Ihre Begeisterung für Leipzig hält an, auch weil hier alles kompakt beieinanderliegt. Egal, wo sie hinwill – es sind immer nur ein paar Minuten mit dem Rad. »Es gibt hier bunte musikalische Szenen, fantastische Bibliotheken, Ausstellungen – alles in gutem Mix von Aushängeschildern und Geheimtipps.« Und Musikgeschichte nicht nur zum Nachlesen, sondern zum Miterleben. Der Job bringt Themenvielfalt und gibt Gelegenheit, in die Tiefe zu gehen. »Mal ehrlich: Ich weiß nicht, ob ich mir freiwillig so viel Schostakowitsch auf einmal angetan hätte. Aber eine riesige Werkschau wie das Schostakowitsch-Festival im vergangenen Mai nutzt man als Chance, ihn umfassend zu erkunden – auch den Schostakowitsch, den wir vielleicht noch nicht kennen.« Unser Bild von ihm sei von wenigen populären Werken geprägt: »der Fünf, der Sieben, der Zehn, dem Streichquartett Nr. 8 – aber da gibt’s noch so vielmehr« – freilich auch einiges, was Ann-Katrin Zimmermann unter »gutem Handwerk« und »effektvoller Propaganda« einordnet. 

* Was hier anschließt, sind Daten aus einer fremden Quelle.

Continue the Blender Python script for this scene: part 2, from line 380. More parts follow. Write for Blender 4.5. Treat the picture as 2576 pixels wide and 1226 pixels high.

Gibt es eigentlich klassische Komponisten, deren Musik sie nicht mag? Ann-Katrin Zimmermann muss länger nachdenken. »Ich kann fast allen was abgewinnen.« Sie zuckt mit den Schultern. »Aber von einigen werde ich schnell satt. Sorry, aber süßlich-seichte Schunkelklassik vertrag ich nur gering dosiert.« 

Ihr schönster Platz in Leipzig liegt gar nicht in der Stadt. »Ich radle raus zum Werbeliner See –Laufen, Fotografieren, den Vögeln zuhören. Schwimmen darf man dort ja nicht. Eigentlich.« Das ist der Ausgleich. Irgendwie habe auch das mit Musik zu tun und sei einfach nötig, wenn man nicht verbrennen will mit der Sache, für die man brennt.